Regularly every fifteen minutes a patrol of from three to six soldiers arrived. When it had got dark I changed my place for one more to the right, some five hundred yards from the frontier. I said to myself that I would have to venture out as soon as it got a little lighter. In the darkness I could not see anything. It would have to be done in twilight. I had rolled my overcoat into a bundle to avoid making a noise against the trees. I advanced just after a patrol had passed. I went forward slowly and stepped out cautiously without making a noise. Then I walked with ever increasing rapidity. Suddenly a patrol appeared on my right. The frontier was about three hundred yards away from me. The patrol had about two hundred yards to the point of the frontier nearest to me. Victory would fall to the best and swiftest runner. The patrol consisted of five men; they fired several times. That did not bother me. I threw everything away and, summoning all my strength, I made in huge leaps for the frontier which I passed like a whirlwind. I ran past the pointed frontier stone and stopped fifty yards away from it. I was quite out of breath, and an indescribable happy feeling took hold of me. I felt like crying into the world that at last I was free.

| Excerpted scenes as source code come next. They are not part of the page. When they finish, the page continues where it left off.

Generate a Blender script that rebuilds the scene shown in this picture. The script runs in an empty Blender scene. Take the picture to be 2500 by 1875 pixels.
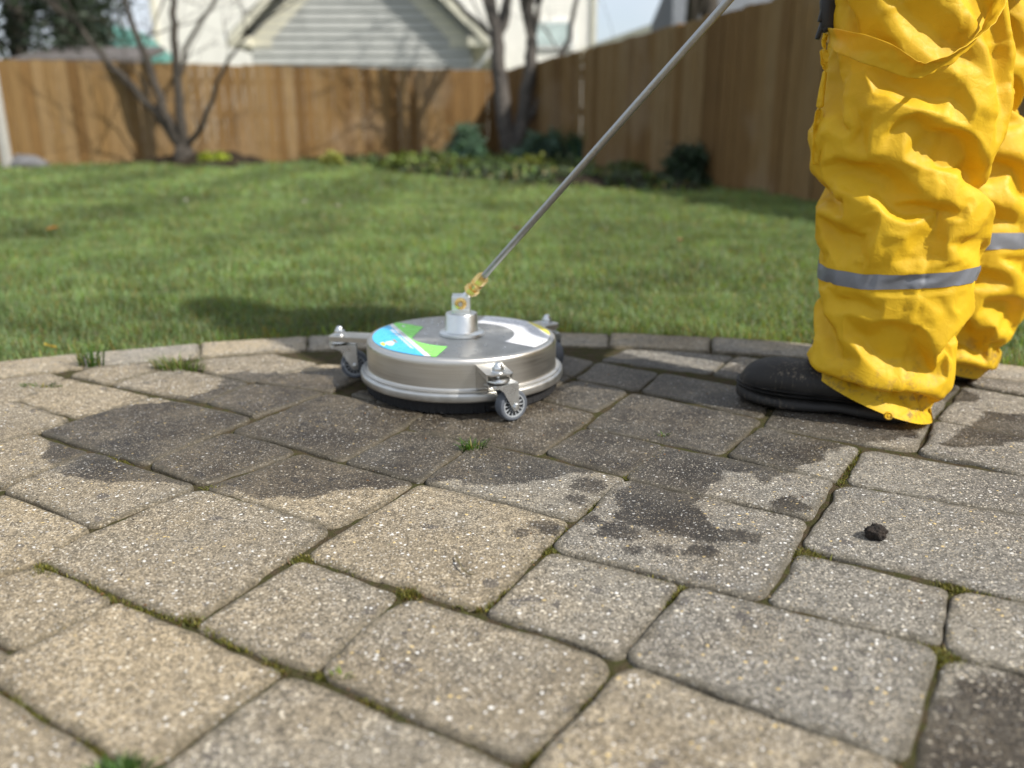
import bpy, bmesh, math, random
import numpy as np
from mathutils import Vector, Matrix
random.seed(7)
R = math.radians
C = bpy.context.scene.collection

# ------------------------------------------------------------------ camera, sky, sun, exposure
F, H, HY = 2050.0, 0.47, 315.0
PITCH = math.atan((937.5 - HY) / F)
cam = bpy.data.cameras.new('camera'); cam_o = bpy.data.objects.new('camera', cam); C.objects.link(cam_o)
cam_o.location = (0, 0, H); cam_o.rotation_euler = (math.pi / 2 - PITCH, 0, 0)
cam.sensor_width = 36; cam.sensor_fit = 'HORIZONTAL'; cam.lens = 36 * F / 2500
cam.clip_start = 0.02; cam.clip_end = 400
cam.dof.use_dof = True; cam.dof.focus_distance = 1.13; cam.dof.aperture_fstop = 2.6; cam.dof.aperture_blades = 0
S = bpy.context.scene; S.camera = cam_o
SUN_EL, SUN_AZ = 44.0, 123.0            # azimuth clockwise from +Y
w = bpy.data.worlds.new('World'); S.world = w; w.use_nodes = True
nt = w.node_tree; nt.nodes.clear()
sky = nt.nodes.new('ShaderNodeTexSky'); sky.sky_type = 'NISHITA'; sky.sun_disc = False
sky.sun_elevation = R(SUN_EL); sky.sun_rotation = R(SUN_AZ); sky.air_density = 1.0; sky.dust_density = 2.5; sky.ozone_density = 1.0
bg = nt.nodes.new('ShaderNodeBackground'); bg.inputs[1].default_value = 0.122
wo = nt.nodes.new('ShaderNodeOutputWorld')
tcw = nt.nodes.new('ShaderNodeTexCoord'); mpw = nt.nodes.new('ShaderNodeMapping'); mpw.inputs['Scale'].default_value = (1, 1, 2.6); nt.links.new(tcw.outputs['Generated'], mpw.inputs[0])
nzw = nt.nodes.new('ShaderNodeTexNoise'); nzw.inputs['Scale'].default_value = 2.3; nzw.inputs['Detail'].default_value = 6; nt.links.new(mpw.outputs[0], nzw.inputs['Vector'])
rpw = nt.nodes.new('ShaderNodeValToRGB'); rpw.color_ramp.elements[0].position = 0.40; rpw.color_ramp.elements[1].position = 0.62; rpw.color_ramp.elements[0].color = (0.5, 0.5, 0.5, 1); nt.links.new(nzw.outputs[0], rpw.inputs[0])
mxw = nt.nodes.new('ShaderNodeMix'); mxw.data_type = 'RGBA'; mxw.inputs[7].default_value = (4.2, 4.5, 4.9, 1)   # thin bright cloud
nt.links.new(rpw.outputs[0], mxw.inputs[0]); nt.links.new(sky.outputs[0], mxw.inputs[6]); nt.links.new(mxw.outputs[2], bg.inputs[0]); nt.links.new(bg.outputs[0], wo.inputs[0])
sun = bpy.data.lights.new('sun', 'SUN'); sun.energy = 3.8; sun.angle = R(0.8); sun.color = (1, 0.95, 0.87)
sun_o = bpy.data.objects.new('sun', sun); C.objects.link(sun_o)
sdir = Vector((math.sin(R(SUN_AZ)) * math.cos(R(SUN_EL)), math.cos(R(SUN_AZ)) * math.cos(R(SUN_EL)), math.sin(R(SUN_EL))))
sun_o.rotation_euler = sdir.to_track_quat('Z', 'Y').to_euler(); sun_o.location = sdir * 30
S.view_settings.view_transform = 'Standard'; S.view_settings.look = 'None'
S.view_settings.exposure = 0.68; S.view_settings.gamma = 1.0
S.cycles.use_denoising = True
S.cycles.max_bounces = 8; S.cycles.diffuse_bounces = 3; S.cycles.transparent_max_bounces = 6
S.cycles.sample_clamp_indirect = 6

# ------------------------------------------------------------------ helpers
def ray(x, y):
    cx = (x - 1250) / F; cy = (937.5 - y) / F
    return np.array([cx, math.cos(PITCH) + cy * math.sin(PITCH), -math.sin(PITCH) + cy * math.cos(PITCH)])
def G(x, y, z=0.0):                      # photo pixel -> point on the horizontal plane z
    d = ray(x, y); return d * ((z - H) / d[2]) + np.array([0, 0, H])
def A(x, y, Y):                          # photo pixel -> point at depth Y
    d = ray(x, y); return d * (Y / d[1]) + np.array([0, 0, H])

def _h(i, j, k, s):
    n = (i * 374761393 + j * 668265263 + k * 2147483647 + s * 974711) & 0xffffffff
    n = ((n ^ (n >> 13)) * 1274126177) & 0xffffffff
    return ((n ^ (n >> 16)) & 0xffff) / 65535.0
def vn(p, s=0):                          # smooth value noise, -1..1
    p = np.asarray(p, float); f = np.floor(p).astype(np.int64); t = p - f; t = t * t * t * (t * (t * 6 - 15) + 10)
    r = 0
    for a in (0, 1):
        for b in (0, 1):
            for c in (0, 1):
                wgt = (t[..., 0] if a else 1 - t[..., 0]) * (t[..., 1] if b else 1 - t[..., 1]) * (t[..., 2] if c else 1 - t[..., 2])
                r = r + wgt * _h(f[..., 0] + a, f[..., 1] + b, f[..., 2] + c, s)
    return r * 2 - 1
def fbm(p, s=0, o=3):
    r = 0; a = 1.0
    for i in range(o): r = r + a * vn(np.asarray(p) * 2 ** i, s + i * 17); a *= 0.5
    return r

def np_mesh(name, V, polys=None, quads=None, tris=None, smooth=True, attrs=None):
    me = bpy.data.meshes.new(name)
    V = np.asarray(V, np.float32).reshape(-1, 3)
    if polys is not None:
        me.from_pydata(V.tolist(), [], polys)
    else:
        q = np.zeros((0, 4), np.int32) if quads is None else np.asarray(quads, np.int32)
        t = np.zeros((0, 3), np.int32) if tris is None else np.asarray(tris, np.int32)
        me.vertices.add(len(V)); me.vertices.foreach_set('co', V.ravel())
        n = len(q) * 4 + len(t) * 3
        me.loops.add(n); me.loops.foreach_set('vertex_index', np.concatenate([q.ravel(), t.ravel()]))
        me.polygons.add(len(q) + len(t))
        me.polygons.foreach_set('loop_start', np.concatenate([np.arange(len(q)) * 4, len(q) * 4 + np.arange(len(t)) * 3]).astype(np.int32))
        me.polygons.foreach_set('loop_total', np.concatenate([np.full(len(q), 4), np.full(len(t), 3)]).astype(np.int32))
        me.update(calc_edges=True)
    for k, (typ, arr) in (attrs or {}).items():
        at = me.attributes.new(k, typ, 'POINT'); arr = np.asarray(arr, np.float32)
        at.data.foreach_set('color' if typ == 'FLOAT_COLOR' else 'value', arr.ravel())
    if smooth: me.polygons.foreach_set('use_smooth', np.ones(len(me.polygons), bool))
    me.validate()
    return me
def link(name, me, mat=None, parent=None, **props):
    o = bpy.data.objects.new(name, me); C.objects.link(o)
    if mat is not None: me.materials.append(mat)
    if parent is not None: o.parent = parent
    for k, v in props.items(): o[k] = v
    return o
def thing(name, label, category, loc=(0, 0, 0), rz=0, group=None):
    o = bpy.data.objects.new(name, None); C.objects.link(o); o.location = loc; o.rotation_euler = (0, 0, rz)
    o.empty_display_size = 0.1
    o['label'] = label; o['category'] = category
    if group: o['group'] = group
    return o
def copy_tree(o, parent=None):
    c = o.copy(); C.objects.link(c)
    if parent is not None: c.parent = parent
    for ch in list(o.children): copy_tree(ch, c)
    return c

class MB:
    """collects simple solids into one mesh"""
    def __init__(s): s.v = []; s.f = []
    def add(s, v, f):
        n = len(s.v); s.v += [tuple(map(float, p)) for p in v]; s.f += [[i + n for i in q] for q in f]; return s
    def box(s, c, d, M=None, bev=0.0):
        bm = bmesh.new(); bmesh.ops.create_cube(bm, size=1)
        for v in bm.verts: v.co = Vector((v.co.x * d[0], v.co.y * d[1], v.co.z * d[2]))
        if bev: bmesh.ops.bevel(bm, geom=bm.edges[:], offset=bev, segments=2, affect='EDGES', profile=0.6)
        M = M or Matrix.Identity(3); bm.verts.index_update()
        s.add([M @ v.co + Vector(c) for v in bm.verts], [[v.index for v in f.verts] for f in bm.faces]); bm.free(); return s
    def tube(s, pts, rad, n=12, cap=True):
        pts = [Vector(p) for p in pts]; rad = rad if hasattr(rad, '__len__') else [rad] * len(pts)
        V = []; Fc = []; prev = None
        for i, p in enumerate(pts):
            d = (pts[min(i + 1, len(pts) - 1)] - pts[max(i - 1, 0)]).normalized()
            if prev is None: u = d.orthogonal().normalized()
            else:
                u = prev - d * prev.dot(d); u = u.normalized() if u.length > 1e-6 else d.orthogonal().normalized()
            prev = u; t = d.cross(u)
            for k in range(n):
                a = 2 * math.pi * k / n; V.append(p + (u * math.cos(a) + t * math.sin(a)) * rad[i])
        for i in range(len(pts) - 1):
            for k in range(n): Fc.append([i * n + k, i * n + (k + 1) % n, (i + 1) * n + (k + 1) % n, (i + 1) * n + k])
        if cap: Fc.append(list(range(n))[::-1]); Fc.append([(len(pts) - 1) * n + k for k in range(n)])
        return s.add(V, Fc)
    def lathe(s, prof, n=48, c=(0, 0, 0), M=None, close=False):
        V = []; Fc = []; M = M or Matrix.Identity(3); c = Vector(c)
        for r, z in prof:
            for k in range(n):
                a = 2 * math.pi * k / n; V.append(M @ Vector((r * math.cos(a), r * math.sin(a), z)) + c)
        m = len(prof)
        for i in range(m - 1 + (1 if close else 0)):
            j = (i + 1) % m
            for k in range(n): Fc.append([i * n + k, i * n + (k + 1) % n, j * n + (k + 1) % n, j * n + k])
        if not close: Fc.append(list(range(n))[::-1]); Fc.append([(m - 1) * n + k for k in range(n)])
        return s.add(V, Fc)
    def prism(s, poly, z0, z1, M=None, c=(0, 0, 0)):
        n = len(poly); M = M or Matrix.Identity(3); c = Vector(c)
        V = [M @ Vector((p[0], p[1], z0)) + c for p in poly] + [M @ Vector((p[0], p[1], z1)) + c for p in poly]
        return s.add(V, [list(range(n))[::-1], list(range(n, 2 * n))] + [[i, (i + 1) % n, n + (i + 1) % n, n + i] for i in range(n)])
    def build(s, name, mat, parent=None, smooth=True, sharp=None, **props):
        me = bpy.data.meshes.new(name); me.from_pydata(s.v, [], s.f); me.update()
        bm = bmesh.new(); bm.from_mesh(me); bmesh.ops.recalc_face_normals(bm, faces=bm.faces[:]); bm.to_mesh(me); bm.free()
        if smooth:
            me.polygons.foreach_set('use_smooth', [True] * len(me.polygons))
            me.set_sharp_from_angle(angle=R(sharp or 35))
        return link(name, me, mat, parent, **props)

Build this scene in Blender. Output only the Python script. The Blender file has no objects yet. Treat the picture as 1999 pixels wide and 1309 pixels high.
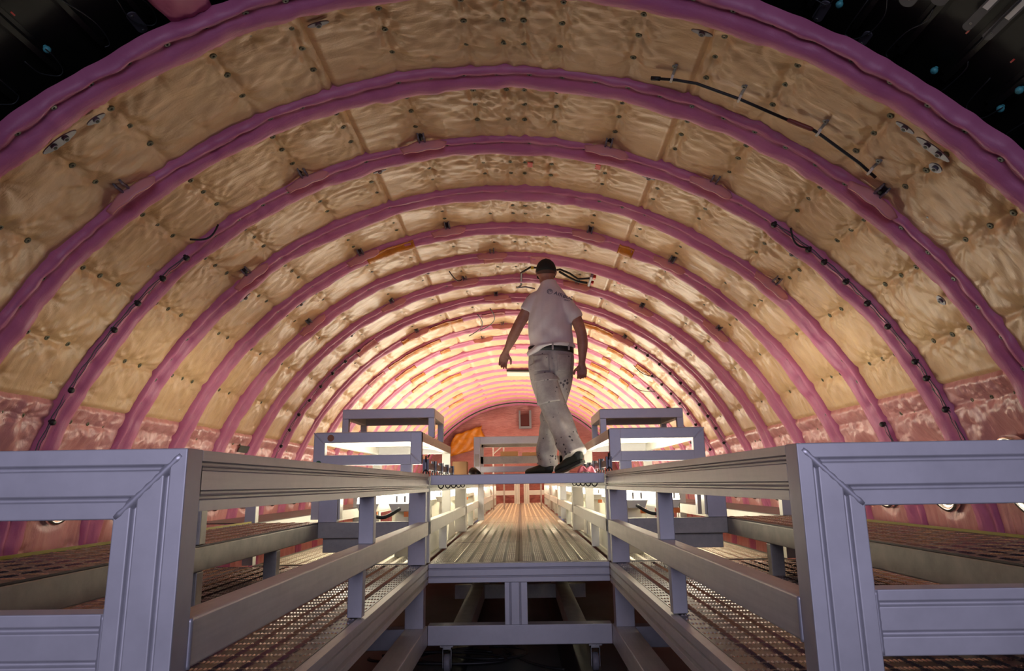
import bpy, bmesh, math, random
import numpy as np
from mathutils import Vector, Matrix
from mathutils.bvhtree import BVHTree
random.seed(7); rng = np.random.RandomState(5)
C = bpy.context.scene.collection
PI = math.pi
# ------------------------------------------------------------------ camera
F = 1339.0
f = np.array([17.5, -289.5, -F]); u = np.array([-92, 6099., -F])
f /= np.linalg.norm(f); u -= f*(u@f); u /= np.linalg.norm(u); r_ = np.cross(f, u)
M = np.array([r_, f, u])
cd = bpy.data.cameras.new('camera'); co = bpy.data.objects.new('camera', cd); C.objects.link(co)
cd.sensor_width = 36; cd.lens = 36*F/1999; cd.clip_start = 0.05; cd.clip_end = 200
co.matrix_world = Matrix([list(M[0])+[0], list(M[1])+[0], list(M[2])+[0], [0, 0, 0, 1]])
bpy.context.scene.camera = co

# ------------------------------------------------------------------ materials
def mat(name, col, rough=.5, metal=0., **k):
    m = bpy.data.materials.new(name); m.use_nodes = True
    b = m.node_tree.nodes['Principled BSDF']
    b.inputs['Base Color'].default_value = (*col, 1); b.inputs['Roughness'].default_value = rough
    b.inputs['Metallic'].default_value = metal
    for kk, v in k.items():
        b.inputs[kk.replace('_', ' ')].default_value = v
    return m
class NT:
    def __init__(s, m): s.t = m.node_tree; s.b = s.t.nodes['Principled BSDF']
    def n(s, ty, **k):
        x = s.t.nodes.new(ty)
        for a, v in k.items(): setattr(x, a, v)
        return x
    def l(s, a, b): s.t.links.new(a, b)
    def math(s, op, a, b=None, c=None):
        x = s.n('ShaderNodeMath', operation=op)
        for i, v in enumerate((a, b, c)):
            if v is None: continue
            if isinstance(v, (int, float)): x.inputs[i].default_value = v
            else: s.l(v, x.inputs[i])
        return x.outputs[0]
    def coord(s, kind, scale=(1, 1, 1), rot=(0, 0, 0)):
        t = s.n('ShaderNodeTexCoord'); mp = s.n('ShaderNodeMapping')
        mp.inputs['Scale'].default_value = scale; mp.inputs['Rotation'].default_value = rot
        s.l(t.outputs[kind], mp.inputs[0]); return mp.outputs[0]
    def noise(s, vec, sc, det=3, rough=.55, dist=0):
        x = s.n('ShaderNodeTexNoise'); x.inputs['Scale'].default_value = sc; x.inputs['Detail'].default_value = det
        x.inputs['Roughness'].default_value = rough; x.inputs['Distortion'].default_value = dist
        s.l(vec, x.inputs['Vector']); return x.outputs['Fac']
    def ramp(s, fac, stops):
        x = s.n('ShaderNodeValToRGB'); e = x.color_ramp.elements
        e[0].position = stops[0][0]; e[0].color = (*stops[0][1], 1); e[1].position = stops[1][0]; e[1].color = (*stops[1][1], 1)
        for p, c in stops[2:]:
            q = e.new(p); q.color = (*c, 1)
        s.l(fac, x.inputs[0]); return x.outputs[0]
    def bump(s, h, dist=.002, stren=1., prev=None):
        x = s.n('ShaderNodeBump'); x.inputs['Distance'].default_value = dist; x.inputs['Strength'].default_value = stren
        s.l(h, x.inputs['Height'])
        if prev: s.l(prev, x.inputs['Normal'])
        return x.outputs[0]

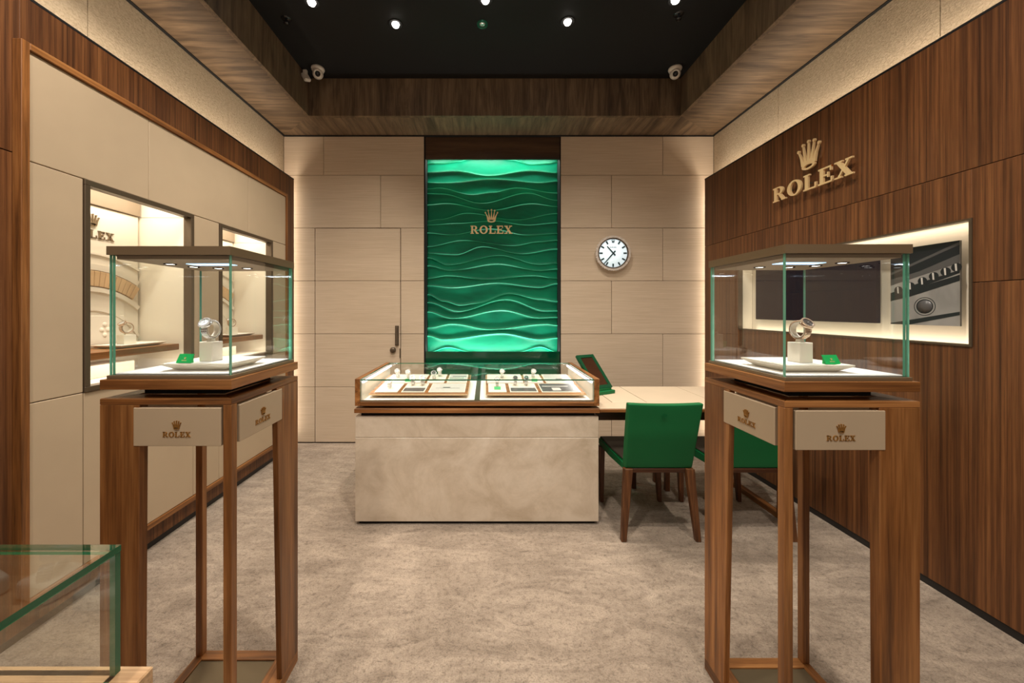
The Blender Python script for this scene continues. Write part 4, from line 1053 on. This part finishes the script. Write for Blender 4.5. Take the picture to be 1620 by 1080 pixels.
# ================================================================== foreground glass case, lower left
fc = thing('glass_counter', 'glass topped counter case cut by the lower left corner', 'showcase', (-.95, .3, 0))
FX1, FYb, ZG0, ZG1 = -.545, .556, .862, 1.05
FX0, FYa = -1.35, .06
box('cabinet', (FX0-.03, FX1+.02, FYa, FYb+.02, .04, .82), M['leather'], fc, .003)
box('plinth', (FX0, FX1-.02, FYa+.02, FYb-.01, 0, .04), M['black'], fc)
box('base_rail', (FX0-.04, FX1+.042, FYb-.02, FYb+.008, .82, ZG0), M['paleoak'], fc, .002)
box('base_rail', (FX0-.04, FX1+.042, FYa-.01, FYa+.03, .82, ZG0), M['paleoak'], fc, .002)

box('base_rail', (FX1-.02, FX1+.042, FYa+.03, FYb-.02, .82, ZG0), M['paleoak_y'], fc, .002)
box('base_rail', (FX0-.04, FX0+.02, FYa+.03, FYb-.02, .82, ZG0), M['paleoak_y'], fc, .002)
box('floor_board', (FX0+.02, FX1-.02, FYa+.03, FYb-.02, .82, .8615), M['paleoak'], fc)
tg_ = .008
pane('glass_pane', (FX0, FX1-.001, FYb-tg_, FYb, ZG0, ZG1-.010), fc, 'dkedge')
pane('glass_pane', (FX1-tg_, FX1, FYa, FYb-tg_-.001, ZG0, ZG1-.010), fc, 'dkedge')
pane('glass_pane', (FX0, FX0+tg_, FYa, FYb-tg_-.001, ZG0, ZG1-.010), fc, 'dkedge')
pane('glass_pane', (FX0, FX1, FYa-.001, FYa+tg_-.001, ZG0, ZG1-.010), fc, 'dkedge')
pane('glass_top', (FX0, FX1, FYa-.002, FYb, ZG1-.009, ZG1), fc, 'dkedge')
for k, (x_, y_) in enumerate([(-.70, .40), (-.83, .38), (-.96, .40)]):
    tt = thing('watch_cushion', ['cream watch cushion nearest the glass corner of the foreground case', 'cream watch cushion in the middle of the foreground case', 'cream watch cushion farthest left in the foreground case'][k], 'cushion', (x_, y_, .8615), .2*k, 'cushions in the foreground case')
    obj('pad', MB().box(-.04, .04, -.035, .035, 0, .035, .008, 0, 3), M['cream'], tt, True)
    make_watch(['steel watch on the cushion nearest the glass corner of the foreground case', 'steel watch on the middle cushion of the foreground case', 'steel watch on the far left cushion of the foreground case'][k], PI/2, (x_, y_, .9005), 1.2, 1.0, False)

I seated myself on the stump of a tree and lit a cigar, quite steadily and slowly; for now I had time. Scarcely fifty yards away, near the frontier stone, was the disappointed patrol. I read on the side of the frontier stone facing me, "Koningrjk der Nederlanden" (Kingdom of the Netherlands). I had to laugh with joy. "Who are you?" one of the German patrol called to me. "The Hollanders have now the right to ask that question; you've got that right no longer, old fellow," I replied. They called me all manner of names, but that did not excite me. I asked them: "Why don't you throw me over my bag which I threw away in the hurry? It contains some washing I took along with me so as to get into a decent country like a decent man."

Attracted by that conversation, a Dutch patrol, a sergeant and three men, came up. The sergeant questioned me, and I told him all. He put his hand on my shoulder and said, "Be glad that you are here—wij Hollanders weuschen de vrede (we Hollanders wish for peace), and you are welcome here in hospitable Holland."

I had to go with the soldiers to their guard-room and take breakfast with them. Thereupon they showed me the nearest road to Venlo, where I arrived at seven o'clock in the morning. From Venlo I traveled to Rotterdam. I soon obtained a well-paid position and became a man again, a man who could live and not merely exist. Thousands upon thousands of Belgian refugees are living in Holland and are treated as the guests of the people. There are also great numbers of German deserters in Holland, where their number is estimated to be between fifteen and twenty thousand. Those deserters enjoy the full protection of the Dutch authorities.

I would have never thought of leaving that hospitable country with its fairly liberal constitution if the political sky had not been so overclouded in the month of March, 1916.